4 July 2013 United States

Mike Babcock has a business opportunity that requires a bigger facility. The city of Coos Bay has an area of town it would like to see grow. The community will decide whether it’s a match made in tuna heaven.

The Coos Bay Urban Renewal Agency will take public comment on the proposed use of the Hollering Place for Babcock’s proposed “tuna factory/processing plant, which includes a process viewing area, retail section, and possibly a café,” at its meeting July 2.

Plans to build the facility would require amending the city’s Zoning and Comprehensive Plan, and that means the public will need to have its say.

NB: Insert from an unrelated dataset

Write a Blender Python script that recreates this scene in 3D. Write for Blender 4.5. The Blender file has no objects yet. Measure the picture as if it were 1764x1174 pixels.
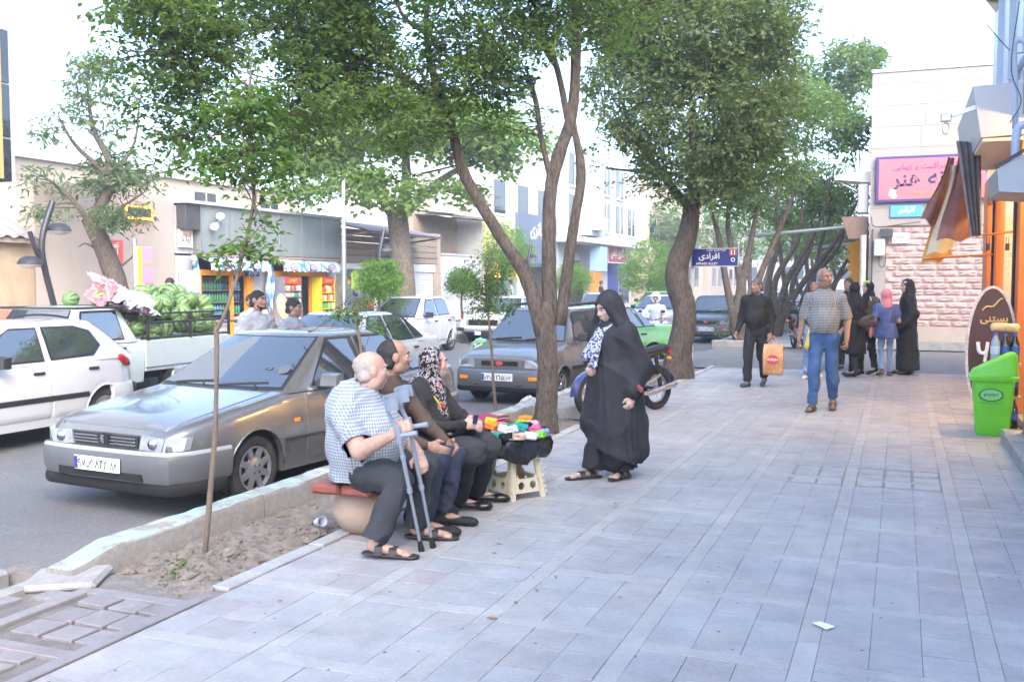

Babcock created Oregon Seafoods, LLC, in 2011 with a goal of providing a high-quality, nutritious alternative in the processed albacore tuna market. The wild-caught albacore tuna, sold in environmentally friendly pouches, is now being marketed in over 800 grocery stores. He’s also introduced a successful line of soups and sauces.

But problems do come with success. Babcock says he needs more space.

“It’s not a purpose-built facility,” he said Tuesday about his current building, which once hosted a butcher shop on Second Street and Golden Avenue. “We’re looking to scale up, but it has limitations ... so we’re looking for a new home.”



The Hollering Place would be near a deep-water port and has enough land to create the 15,000 square-foot facility, and he says it makes sense to take a closer look.

“I think there is a lot of support,” said Rodger Craddock, Coos Bay’s city manager — which is important, because both say it will need community backing to work.

The biggest obstacle Oregon Seafoods faces is a community-focused master plan created in 2008. Craddock said Babcock’s proposal isn’t necessarily out of step with what the community was looking at back then. 

“I think we all realize that visions and master plans, they don’t always come out exact. We have something that’s being presented to us for consideration that might meet the intent,” he said.

The Empire Coalition, a group that helped develop Hollering Place’s current master plan, already has reviewed the proposal and will be ready to comment at the meeting.

Craddock said he understood the group’s reaction to be positive toward the proposed tuna processing plant modeled along the lines of the public-viewing layout of Face Rock Creamery in Bandon. 

Timing may be difficult, however, even if the public wants the expansion. Babcock is pressed for space and needs to find a new home within the year. Meanwhile, the city needs about three to four months to get the answers they need. 

“There is still a lot of details to work out about how we move forward; who’s going to build the building? How is it going to be financed?” Craddock said. “So, we’re a long ways down the road yet.”